Why community matter
We’ve prototyped the core groups functionality; next we’ll build the tools communities need, co‑designing the UX with partner communities, learning from pilots and iterating in the open, to ensure groups federate across Bonfire instances and compatible fediverse apps.
Our north star is maximum compatibility: we’ll align with standards and collaborate across the ecosystem, while keeping usability and real workflows front and centre so people and groups can safely interconnect across servers and platforms. For details on portability and interop, see the FAQ).
We need your help **#
If this resonates, please back the groups stretch goal so we can deliver federated groups, bring your community into the co‑design process or join as a pilot group, and share the campaign with your networks.

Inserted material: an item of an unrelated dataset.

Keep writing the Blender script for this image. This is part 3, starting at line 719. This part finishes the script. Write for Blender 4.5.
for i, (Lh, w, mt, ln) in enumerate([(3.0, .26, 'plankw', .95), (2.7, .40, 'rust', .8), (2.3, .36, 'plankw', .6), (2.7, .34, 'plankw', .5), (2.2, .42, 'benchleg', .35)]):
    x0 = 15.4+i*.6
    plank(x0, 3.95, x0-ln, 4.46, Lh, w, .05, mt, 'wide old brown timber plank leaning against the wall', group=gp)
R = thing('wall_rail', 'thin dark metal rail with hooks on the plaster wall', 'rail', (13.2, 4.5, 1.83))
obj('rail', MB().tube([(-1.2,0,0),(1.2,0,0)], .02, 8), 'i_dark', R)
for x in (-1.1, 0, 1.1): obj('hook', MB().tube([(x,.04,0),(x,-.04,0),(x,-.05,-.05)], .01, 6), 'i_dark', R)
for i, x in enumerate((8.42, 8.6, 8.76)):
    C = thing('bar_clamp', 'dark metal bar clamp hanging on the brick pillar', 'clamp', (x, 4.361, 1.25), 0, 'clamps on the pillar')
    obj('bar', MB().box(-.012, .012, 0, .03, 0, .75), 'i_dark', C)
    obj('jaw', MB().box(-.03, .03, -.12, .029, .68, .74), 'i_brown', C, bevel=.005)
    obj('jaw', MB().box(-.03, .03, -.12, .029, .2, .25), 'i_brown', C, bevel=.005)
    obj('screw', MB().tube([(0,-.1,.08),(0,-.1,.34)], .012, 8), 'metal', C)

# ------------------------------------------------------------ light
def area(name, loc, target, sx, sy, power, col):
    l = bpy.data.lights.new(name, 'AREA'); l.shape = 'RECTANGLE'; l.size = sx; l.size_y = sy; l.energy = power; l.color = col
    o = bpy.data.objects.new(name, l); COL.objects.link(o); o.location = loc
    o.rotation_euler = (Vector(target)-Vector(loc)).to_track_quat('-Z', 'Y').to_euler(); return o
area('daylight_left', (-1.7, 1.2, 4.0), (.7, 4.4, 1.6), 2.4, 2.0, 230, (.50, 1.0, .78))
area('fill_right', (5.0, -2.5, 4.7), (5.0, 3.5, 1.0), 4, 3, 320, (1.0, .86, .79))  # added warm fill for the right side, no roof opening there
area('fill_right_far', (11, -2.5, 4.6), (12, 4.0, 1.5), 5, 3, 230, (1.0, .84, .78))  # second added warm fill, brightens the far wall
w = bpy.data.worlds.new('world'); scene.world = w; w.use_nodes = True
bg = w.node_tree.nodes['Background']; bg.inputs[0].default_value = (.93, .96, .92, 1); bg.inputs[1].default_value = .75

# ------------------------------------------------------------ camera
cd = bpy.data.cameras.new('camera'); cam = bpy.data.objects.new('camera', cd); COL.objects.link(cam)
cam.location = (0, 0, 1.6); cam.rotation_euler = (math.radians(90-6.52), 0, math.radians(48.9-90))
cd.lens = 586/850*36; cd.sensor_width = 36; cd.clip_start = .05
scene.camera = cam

Together we can give communities durable homes that cross server boundaries while staying open and portable, without trading away autonomy for convenience, so communities can organise, document, and coordinate in spaces they control. Let’s build the tools communities deserve, and let's make them community‑owned from the start.
FAQ (Frequently Asked Questions) #
Will this work with Mastodon? **#
To begin with, Mastodon users should be able to interact with federated groups at a basic level. Group posts and replies will appear as standard activities to Mastodon users, and they'll be able to follow and @‑mention groups. Some specific features may not be supported in Mastodon and will appear as links back to the group’s home server.
What about old‑fashioned forums? **#
Forums are excellent for structured, long‑form discussion. Threads nest neatly, topics stay organised, and communities build rich archives over time. They’re also often self‑hosted, governed and moderated by their community rather than at the whims of a Big Tech platform. But classic forums are typically isolated on a single site. You need to create a new account for each one and remember check for updates regularly (or endure noisy email notifications). If you move on, you lose the network, content, and reputation you built there, as forums rarely interconnect with each other or the wider social web.
Groups in Bonfire are inspired by the best of forums (community-run with clear topics and findable archives) while being portable and interconnected across the fediverse from the start. A group is not only a set of threads; it also has rules (who can find it and join, who can post or participate, who can see what's posted, and codes of conduct and moderation processes), a list of members and moderators, and content such as events, shared resources, and other lightweight workflows living in one context, so organising feels natural. You have a single identity on your home server from which you can join and participate in groups on any server, rather than being stuck on a single site.
We should note that Discourse modernised the forum experience with cleaner UX and solid organisational tools and has an experimental federation plugin to enable forums to exchange some activity. NodeBB is a similarly modern forum app that has implemented federation and integrates with the fediverse. These are important steps we support and want to interconnect with.